Itaquatiaras – ensina a etnografia moderna, são as inscrições rupestres, não somente do Amazonas, mas de todo o Brasil, isto é, são os símbolos de uma escrita primitiva asilada nos panos de pedra, inspirados em qualquer fato significativo da vida normal ou emocional do índio, às vezes, quero crer, uma simples manifestação do seu temperamento artístico. Não como quer Angione Costa, o produto constante do temperamento folgazão, sem qualquer finalidade comunicativa, sem um rasgo de intenção de pensamento dirigido. O índio devia saber comunicar-se por meio de sinais, de uma escrita bastante primitiva, mas suficientemente clara para eles. Alega-se que ninguém conseguiu interpretar tais símbolos, existentes em muitas localidades do Brasil e com especialidade da Amazônia. Creio não ser esta uma razão para impugnar a intenção dos símbolos existentes. De fato, tivemos nós a pouca sorte de nunca encontrarmos uma chave para o mistério secular dessas inscrições e também não é acertado admitir, como definitivos, os trabalhos de Stradelli1 e de Bernardo Ramos,2 deste especialmente. Há, todavia, que considerar como fato concreto a existência dessas itaquatiaras e admiti-las, à luz de um critério honesto, como provenientes de um estrato cultural anterior à fixação do índio contemporâneo do civilizado.

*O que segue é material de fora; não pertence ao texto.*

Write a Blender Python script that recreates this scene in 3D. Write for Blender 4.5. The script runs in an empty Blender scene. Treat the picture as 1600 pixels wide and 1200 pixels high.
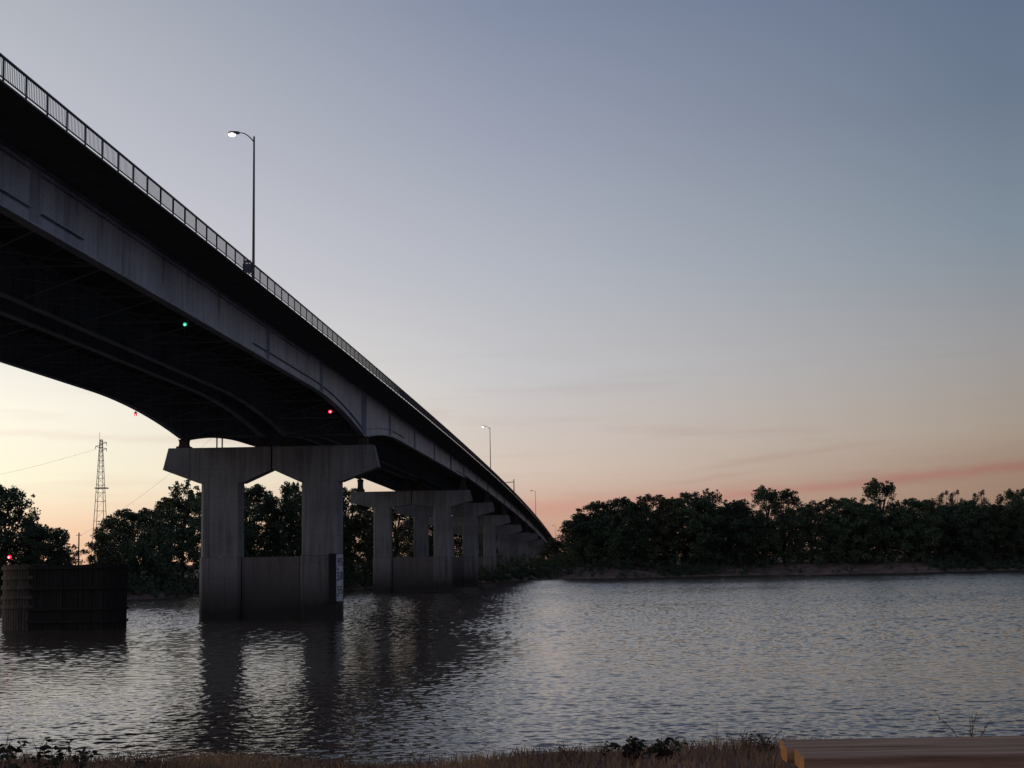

Que essas inscrições dizem alguma coisa é curial. Não são meras ideações, traços vasados ao sabor do punho, como deseja o estudioso Dr. Angione Costa.3 E tanto não o são que coincidem bastantes vezes, como se houvesse a preocupação de repetir um mesmo fato em localidades distantes umas das outras. Poder-se-á alegar um paralelismo de cultura, ou uma simples coincidência de traços. Se apanharmos os símbolos encontrados na região do município de Itaquatiara e compararmos com outros achados no Uaupés ou mesmo no interior do Brasil,4 veremos com surpresa que portam a mesma linha de perfeição, um mesmo paralelismo, identificando-se pela repetição de certos desenhos, rústicos é verdade, mas com persistência talvez mais lógica do que arbitrária

Qual a origem do povo que deixou esse misterioso arquivo na pedra? Somos contrários combatemos a presunção de uma origem fenícia, veiculada pelo padre Ulisses Pennafort5, retomada no princípio deste século, entre nós, pelo visconde Onfroy de Thoron6 e defendida sem muita originalidade por Bernardo Ramos. Cremos achar mais base e mais lógica na passagem de hordas indígenas, marcadamente engenhosas, por determinados pontos da bacia, sabido como é que essas civilizações se sucederam com espantosa mobilidade, aculturando-se, assimilando-se, substituindo-se no tempo e no espaço.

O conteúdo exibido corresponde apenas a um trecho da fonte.